Repeat, exactly and only, the lines from the beginning of the data through the line with "so.location = (20, -16, 20)". Pictures are left out.

### Information shown
—————
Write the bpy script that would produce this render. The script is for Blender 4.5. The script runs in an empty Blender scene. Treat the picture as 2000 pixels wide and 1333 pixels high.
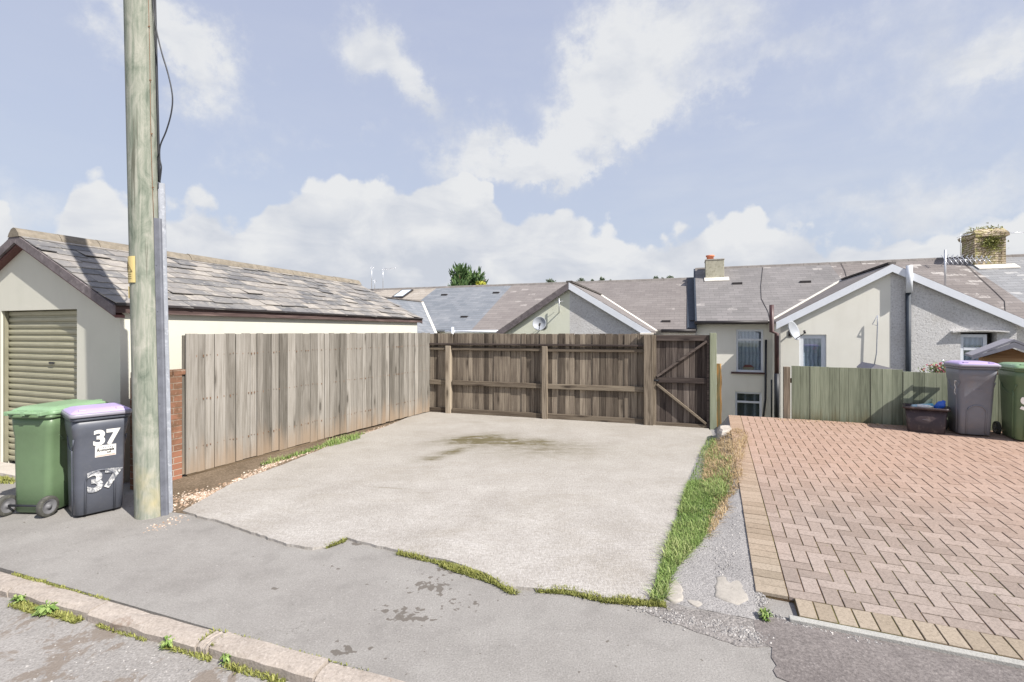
import bpy, math, random
from mathutils import Vector, Matrix
random.seed(7)
R = math.radians
sc = bpy.context.scene
COL = sc.collection
# ------------------------------------------------------------------ camera
EYE, FPX, HOR = 1.80, 944.0, 648.0
cam_d = bpy.data.cameras.new('camera'); cam = bpy.data.objects.new('camera', cam_d); COL.objects.link(cam)
cam.location = (0, 0, EYE); cam.rotation_euler = (R(90), 0, 0)
cam_d.sensor_width = 36; cam_d.lens = FPX / 2000 * 36
cam_d.shift_y = -(666.5 - HOR) / 2000
cam_d.clip_start = 0.05; cam_d.clip_end = 5000
sc.camera = cam
# ------------------------------------------------------------------ exposure, sun, sky
sc.view_settings.view_transform = 'Standard'; sc.view_settings.look = 'None'
sc.view_settings.gamma = 1; sc.view_settings.exposure = 0.55
try: sc.view_settings.use_curve_mapping = False
except Exception: pass
SUN_EL = R(45); SH = Vector((0.765, -0.644, 0)).normalized()
sv = Vector((SH.x * math.cos(SUN_EL), SH.y * math.cos(SUN_EL), math.sin(SUN_EL)))
sl = bpy.data.lights.new('sun', 'SUN'); sl.energy = 5.0; sl.angle = R(0.53); sl.color = (1, 0.95, 0.88)
so = bpy.data.objects.new('sun', sl); COL.objects.link(so); so.rotation_euler = sv.to_track_quat('Z', 'Y').to_euler()
so.location = (20, -16, 20)

class NT:
    """small node-building helper"""
    def __init__(s, nt): s.nt = nt
    def n(s, t, **kw):
        o = s.nt.nodes.new(t)
        for k, v in kw.items(): setattr(o, k, v)
        return o
    def put(s, sock, v):
        if v is None: return
        if isinstance(v, bpy.types.NodeSocket): s.nt.links.new(v, sock)
        else:
            if isinstance(v, (tuple, list)) and len(v) == 3 and sock.type == 'RGBA': v = (*v, 1)
            sock.default_value = v
    def m(s, op, a, b=None, c=None, clamp=False):
        o = s.n('ShaderNodeMath', operation=op, use_clamp=clamp)
        s.put(o.inputs[0], a); s.put(o.inputs[1], b)
        if c is not None: s.put(o.inputs[2], c)
        return o.outputs[0]
    def vm(s, op, a, b=None):
        o = s.n('ShaderNodeVectorMath', operation=op); s.put(o.inputs[0], a); s.put(o.inputs[1], b)
        return o.outputs['Value'] if op in ('LENGTH', 'DISTANCE', 'DOT_PRODUCT') else o.outputs[0]
    def noise(s, vec, scale, detail=4, rough=0.6, dist=0.0, out=0):
        o = s.n('ShaderNodeTexNoise'); s.put(o.inputs['Vector'], vec); s.put(o.inputs['Scale'], scale)
        s.put(o.inputs['Detail'], detail); s.put(o.inputs['Roughness'], rough); s.put(o.inputs['Distortion'], dist)
        return o.outputs[out]
    def vor(s, vec, scale, feature='F1', out='Distance', rnd=1.0):
        o = s.n('ShaderNodeTexVoronoi', feature=feature); s.put(o.inputs['Vector'], vec); s.put(o.inputs['Scale'], scale)
        s.put(o.inputs['Randomness'], rnd); return o.outputs[out]
    def mr(s, v, a, b, c=0.0, d=1.0, smooth=False):
        o = s.n('ShaderNodeMapRange'); o.clamp = True
        if smooth: o.interpolation_type = 'SMOOTHSTEP'
        s.put(o.inputs[0], v); s.put(o.inputs[1], a); s.put(o.inputs[2], b); s.put(o.inputs[3], c); s.put(o.inputs[4], d)
        return o.outputs[0]
    def mix(s, f, a, b, mode='MIX'):
        o = s.n('ShaderNodeMix', data_type='RGBA', blend_type=mode); s.put(o.inputs[0], f)
        s.put(o.inputs[6], a); s.put(o.inputs[7], b); return o.outputs[2]
    def ramp(s, f, stops, interp='LINEAR'):
        o = s.n('ShaderNodeValToRGB'); s.put(o.inputs[0], f); cr = o.color_ramp; cr.interpolation = interp
        while len(cr.elements) < len(stops): cr.elements.new(0.5)
        for e, (p, c) in zip(cr.elements, stops): e.position = p; e.color = (*c, 1)
        return o.outputs[0]
    def xyz(s, v):
        o = s.n('ShaderNodeSeparateXYZ'); s.put(o.inputs[0], v); return o.outputs
    def comb(s, x, y, z=0.0):
        o = s.n('ShaderNodeCombineXYZ'); s.put(o.inputs[0], x); s.put(o.inputs[1], y); s.put(o.inputs[2], z); return o.outputs[0]

w = bpy.data.worlds.new('World'); sc.world = w; w.use_nodes = True; w.node_tree.nodes.clear()
q = NT(w.node_tree)
sky = q.n('ShaderNodeTexSky', sky_type='NISHITA'); sky.sun_disc = False; sky.sun_elevation = SUN_EL
sky.sun_rotation = math.atan2(SH.x, SH.y); sky.altitude = 60; sky.air_density = 1.0; sky.dust_density = 2.2; sky.ozone_density = 1.5
tc = q.n('ShaderNodeTexCoord').outputs['Generated']
X, Y, Z = q.xyz(tc)
el = q.m('MULTIPLY', q.m('ARCSINE', Z), 57.29578)
az = q.m('MULTIPLY', q.m('ARCTAN2', X, Y), 57.29578)
def AE(u, v):
    x, y, z = (u - 1000) / FPX, 1.0, (HOR - v) / FPX
    return math.degrees(math.atan2(x, y)), math.degrees(math.atan2(z, math.hypot(x, y)))
nA = q.noise(tc, 6.5, 9, 0.66); nB = q.noise(q.vm('ADD', tc, (3.1, 1.7, 5.2)), 6.5, 9, 0.66)
nW = q.noise(q.vm('ADD', tc, (9.1, 2.7, 0.2)), 16.0, 6, 0.65)
azw = q.m('ADD', az, q.m('MULTIPLY', q.m('SUBTRACT', nA, 0.5), 19.0))
elw = q.m('ADD', el, q.m('MULTIPLY', q.m('SUBTRACT', nB, 0.5), 14.0))
# low cumulus bank: height of its top against azimuth
tops = [(0,408),(60,440),(115,425),(175,368),(240,400),(330,400),(400,388),(445,430),(500,430),(530,388),(640,362),(800,348),(900,352),(950,372),(1010,425),(1110,418),(1160,452),(1260,470),(1330,446),(1400,440),(1500,446),(1570,434),(1620,486),(1680,478),(1750,452),(1840,470),(1920,462),(2000,440)]
fc = q.n('ShaderNodeFloatCurve'); cv = fc.mapping.curves[0]
a0, a1 = -60.0, 60.0
pts = [((AE(u, v)[0] - a0) / (a1 - a0), AE(u, v)[1] / 30.0) for u, v in tops]
cv.points[0].location = (0, 0.45); cv.points[1].location = (1, 0.5)
for p in pts: cv.points.new(*p)
fc.mapping.update()
q.put(fc.inputs['Value'], q.m('DIVIDE', q.m('SUBTRACT', az, a0), a1 - a0, clamp=True))
def puffs(scale, dist):
    o = q.n('ShaderNodeTexVoronoi', feature='SMOOTH_F1'); o.inputs['Smoothness'].default_value = 0.35
    q.put(o.inputs['Vector'], q.vm('ADD', tc, q.vm('MULTIPLY', q.noise(tc, 9.0, 4, 0.6, out=1), (dist, dist, dist)))); o.inputs['Scale'].default_value = scale; return o.outputs['Distance']
pf = q.m('ADD', q.m('MULTIPLY', puffs(9.0, 0.10), 0.62), q.m('MULTIPLY', puffs(24.0, 0.05), 0.38))
puff = q.m('ADD', q.m('MULTIPLY', q.m('SUBTRACT', 0.57, pf), 6.5), q.m('ADD', q.m('MULTIPLY', q.m('SUBTRACT', nW, 0.5), 2.6), q.m('MULTIPLY', q.m('SUBTRACT', nA, 0.5), 2.5)))
top = q.m('ADD', q.m('MULTIPLY', fc.outputs[0], 30.0), puff)
bank = q.mr(q.m('SUBTRACT', top, el), -0.25, 0.75, 0, 1, True)
blobs = [(330,60,6.5,3.0,-38,.85),(400,140,5.0,2.6,-38,.8),(235,45,3.5,2.6,0,.6),(740,110,4.5,3.2,-10,.85),(800,165,5.5,2.0,-35,.8),(860,212,3,1.2,-40,.5),
         (1200,120,6.0,4.6,35,.9),(1290,80,7.5,4.0,20,.75),(1165,200,5.0,3.6,10,.95),(1240,225,6.0,2.4,18,.75),(1120,285,5.5,1.9,15,.9),(1000,300,6,2.0,0,.95),(1060,330,6,1.6,0,.8),
         (900,330,5,1.8,0,.8),(1450,135,9,1.6,8,.5),(1400,40,7,2.5,0,.4),(1820,405,13,2.6,0,.75),(1960,60,9,3,10,.5),(1750,40,9,2,10,.35),(1150,335,2.5,1.0,0,.6),
         (1430,250,5,.9,0,.35),(660,275,5,.7,0,.3),(465,322,2.2,1.1,0,.35),(1900,200,9,6,0,.3),(1960,90,3,1.5,30,.4),(0,420,4,3,0,.6)]
acc = None
for (u, v, ra, re, ang, st) in blobs:
    A, E = AE(u, v); ca, sa = math.cos(R(ang)), math.sin(R(ang))
    da = q.m('SUBTRACT', azw, A); de = q.m('SUBTRACT', elw, E)
    p_ = q.m('DIVIDE', q.m('ADD', q.m('MULTIPLY', da, ca), q.m('MULTIPLY', de, sa)), ra)
    r_ = q.m('DIVIDE', q.m('SUBTRACT', q.m('MULTIPLY', de, ca), q.m('MULTIPLY', da, sa)), re)
    g = q.m('MULTIPLY', q.m('EXPONENT', q.m('MULTIPLY', q.m('ADD', q.m('MULTIPLY', p_, p_), q.m('MULTIPLY', r_, r_)), -1.0)), st)
    acc = g if acc is None else q.m('ADD', acc, g)
wisp = q.m('ADD', acc, q.m('MULTIPLY', q.m('SUBTRACT', nW, 0.5), 1.0))
high = q.m('MULTIPLY', q.mr(wisp, 0.0, 1.2, 0, 1, True), 0.95)
thin = q.m('MULTIPLY', q.mr(q.noise(q.vm('MULTIPLY', tc, (1.2, 1.2, 5.0)), 2.2, 6, 0.6), 0.45, 0.8, 0, 0.35), q.mr(az, -30, 45, 0.25, 1.0))
mask = q.m('MAXIMUM', bank, q.m('MAXIMUM', high, thin), clamp=True)
body = q.noise(q.vm('MULTIPLY', tc, (1, 1, 2.2)), 7.5, 7, 0.6, 0.4)
cl = q.ramp(q.m('ADD', q.m('ADD', q.m('MULTIPLY', body, 0.6), q.m('MULTIPLY', q.m('SUBTRACT', 0.95, pf), 0.36)), q.m('MULTIPLY', q.m('SUBTRACT', 0.6, q.mr(q.m('SUBTRACT', top, el), 0, 9, 0, 1)), 0.16)),
            [(0.34, (4.95, 5.25, 5.85)), (0.45, (5.75, 5.95, 6.35)), (0.57, (6.6, 6.7, 6.85))])
base = q.mix(0.8, sky.outputs[0], q.ramp(q.mr(el, 0, 45), [(0, (5.3, 5.85, 6.75)), (0.45, (4.85, 5.35, 6.7)), (1, (4.25, 4.65, 6.3))]))
skyc = q.mix(mask, base, cl)
bg = q.n('ShaderNodeBackground'); q.put(bg.inputs[0], skyc); bg.inputs[1].default_value = 0.084
q.nt.links.new(bg.outputs[0], q.n('ShaderNodeOutputWorld').inputs[0])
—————
### Finished exercise
Write the bpy script that would produce this render. The script is for Blender 4.5. The script runs in an empty Blender scene. Treat the picture as 2000 pixels wide and 1333 pixels high.
import bpy, math, random
from mathutils import Vector, Matrix
random.seed(7)
R = math.radians
sc = bpy.context.scene
COL = sc.collection
# ------------------------------------------------------------------ camera
EYE, FPX, HOR = 1.80, 944.0, 648.0
cam_d = bpy.data.cameras.new('camera'); cam = bpy.data.objects.new('camera', cam_d); COL.objects.link(cam)
cam.location = (0, 0, EYE); cam.rotation_euler = (R(90), 0, 0)
cam_d.sensor_width = 36; cam_d.lens = FPX / 2000 * 36
cam_d.shift_y = -(666.5 - HOR) / 2000
cam_d.clip_start = 0.05; cam_d.clip_end = 5000
sc.camera = cam
# ------------------------------------------------------------------ exposure, sun, sky
sc.view_settings.view_transform = 'Standard'; sc.view_settings.look = 'None'
sc.view_settings.gamma = 1; sc.view_settings.exposure = 0.55
try: sc.view_settings.use_curve_mapping = False
except Exception: pass
SUN_EL = R(45); SH = Vector((0.765, -0.644, 0)).normalized()
sv = Vector((SH.x * math.cos(SUN_EL), SH.y * math.cos(SUN_EL), math.sin(SUN_EL)))
sl = bpy.data.lights.new('sun', 'SUN'); sl.energy = 5.0; sl.angle = R(0.53); sl.color = (1, 0.95, 0.88)
so = bpy.data.objects.new('sun', sl); COL.objects.link(so); so.rotation_euler = sv.to_track_quat('Z', 'Y').to_euler()
so.location = (20, -16, 20)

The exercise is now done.